Law & Disorder

15 year old Jaheim McMillan murdered by Gulfport police; Anniversary of Mario Woods murder by SFPD; plus OMCA’s Angela Davis exhibit

On today’s show, we begin with our weekly State Terror Roundup.

We are turning our attention to Gulfport, Mississippi where on October 6th, 2022 police murdered 15 year old Jaheim McMillan in front of his four friends in the parking lot of a Dollar Tree Store.  Activists are headed to Gulfport this weekend from across the country to demand the police release the footage of the shooting. We will be joined by Melina Abdullah, co-founder of the Los Angeles chapter of Black Lives Matter and co-founder of Black Lives Matter Grassroots.

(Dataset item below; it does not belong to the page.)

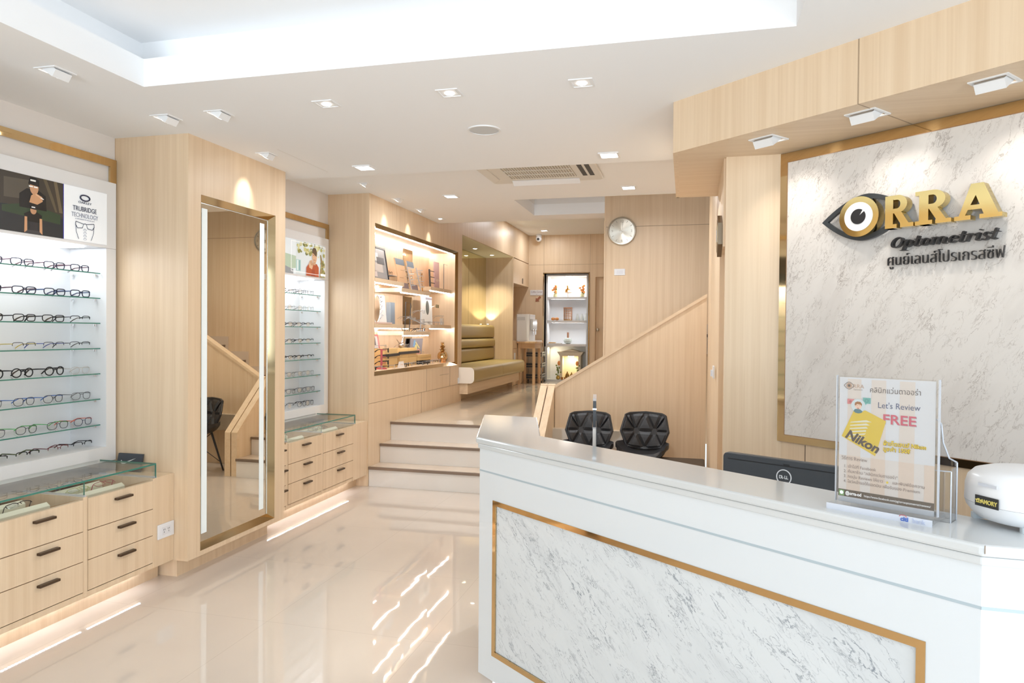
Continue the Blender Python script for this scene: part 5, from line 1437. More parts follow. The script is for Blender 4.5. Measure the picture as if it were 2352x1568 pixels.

Andrew Joseph, Jr is the father of Andrew Joseph III, who was killed after being struck by a vehicle after being improperly ejected by sheriff deputies from the Florida State Fair in 2014. Elayjiah Wooley, an activist from Oakland who founded Free My People – a social media platform to spread mass awareness about police brutality and racial discrimination for impacted communities. And Leo Carney is a freelance journalist in Mississippi, as well as an organizer with the ADOS foundation which uses data-driven advocacy to inform and affirm the need for a federal reparations program and a transformative Black agenda. We also hear from Jaheim McMillan’s aunt, Natasha Boyd, describing her nephew Jaheim.

Friday December 2 is Mario Woods Angelversary, we speak with Gwen Woods, Mario Woods mother. Mario Woods was killed by SFPD on December 2nd, 2015 in the Bayview neighborhood of San Francisco. He was 26 years old when he was shot by as many as 15 rounds fired by five officers. His murder ignited massive protests, including a hunger strike, and unity among police accountability activists on both sides of the Bay bridge who routinely shut down BOS, police commission meetings and engaged in direct actions like “waking up former Police Chief Greg Suhr” who we ultimately succeeded in getting removed from office.

This week’s Artist Resistance in Residence is Lisbet Tellefsen, a Black archivist, collector and curator, who is one of the contributors to the current Angela Davis exhibit at the Oakland Museum of California. She is also a UC Berkeley Black collaboratory fellow.